I will construct a bijection between $X_n$ and the set $Y_n$ of reduced normal conjunctive forms in $n$ variables without negation (whose size is known to be the $n$th Dedeking number of the kind discussed above). For $\sigma\in{\cal S}_n$ let $\sigma^*_i$ be the operator $\sigma\mapsto\sigma^{-1}(i)$. Also let $\Sigma$ resp. $\Pi$ denote the signatures $\{\sigma^*_1,\dots,\sigma^*_n,\min,\max\}$ resp. $\{x_1,\dots,x_n,\land,\lor\}$ and $T(\Sigma)$ resp. $T(\Pi)$ the syntactic terms built over these signatures (without free variables).
Then I show that (i) $X_n$ is closed under $\min,\max$ and contains the constants $\sigma^*_i$, (ii) every $x\in X_n$ can be expressed by some term in $T(\Sigma)$ and (iii) the natural bijection between $T(\Sigma)$ and $T(\Pi)$ is compatible with term semantics, i.e. terms in $T(\Sigma)$ yielding the same mapping $\alpha:{\cal S}_n\to[n]$ are mapped to terms in $T(\Pi)$ yielding the same antichain ${\cal I}\subseteq{\cal P}([n])$ and vice versa.

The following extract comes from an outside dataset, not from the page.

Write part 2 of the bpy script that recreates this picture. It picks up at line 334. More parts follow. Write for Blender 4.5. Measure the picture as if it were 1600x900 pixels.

(i) This is pretty much straight forward computation.
(ii) Fix $n$, I will show by induction on $k$ that if the range of $\alpha$ is contained in a $k$-element subset of $[n]$, then it is expressible over $T(\Sigma)$. The constant $i$-function $c_i$ can be expressed as $$\min_{J\subseteq[n],|J|=i}\max_{j\in J}\sigma^*_j.$$ The hardest part to show is actually $k=2$. First note that the range of $\alpha$ is always a complete intervall of natural numbers because if $\alpha(\sigma)=i$ and $\alpha(\sigma')=j$ then there are adjecent transpositions $\tau_1,\dots,\tau_m$ such that $\sigma'=\sigma\circ\tau_1\circ\dots\circ\tau_m$ so the sequence $\alpha(\sigma),\alpha(\sigma\circ\tau_1),\dots,\alpha(\sigma')$ connects $i$ with $j$ while jumping at most by one per step. So in the particular case of $k=2$ the range of $\alpha$ is w.l.o.g. $\{i,i+1\}$. If $\tau_1,\dots,\tau_m$ is a sequence of adjecent transpositions not containing $(i,i+1)$ then $\alpha(\sigma)$ must be equal to $\alpha(\sigma\circ\tau_1\circ\dots\circ\tau_m$). From this follows that $\sigma([i])=\sigma'([i])$ implies $\alpha(\sigma)=\alpha(\sigma')$. Let ${\cal I}$ be se set of $i$-element subsets of $[n]$ such that $\alpha(\sigma)=i$ if and only if $\sigma([i])$ is contained in ${\cal I}$, then $$\sigma=\min(c_{i+1},\min_{I\in{\cal I}}\max_{i\in I}\sigma^*_i.)$$ Now we can actually start with the induction step, w.l.o.g assume the image of $\alpha$ is contained in $[k]$. Let $$\alpha_i(\sigma)=\begin{cases}1&\alpha(\sigma)=i\\i&\text{else}\end{cases}$$ for $2\le i\le k$ so the range of $\alpha_i$ is contained in a $k-1$-element set, then $$\sigma=\max_{2\le i\le k}\alpha_i(\sigma).$$
(iii) It is quite straight forward to check that $\min,\max$ adhere to the same reduction rules than $\land,\lor$ so we also have the same normal forms. For some antichain ${\cal I}$ in $[n]$ denote with $\alpha_{\cal I}$ the map described by $$\min_{I\in{\cal I}}\max_{i\in I}\sigma^*_i,$$ it is to be shown that different ${\cal I}$'s produce different $\alpha_{\cal I}$'s. So if ${\cal I}\neq{\cal J}$ there is w.l.o.g. some $I=\{i_1,\dots,i_k\}$ in ${\cal I}$ which is not superset of any $J$ in ${\cal J}$. So pick some $\sigma$ with $\sigma(I)=[k]$, then $\alpha_{\cal I}(\sigma)=k$ but $\alpha_{\cal J}(\sigma)>k$.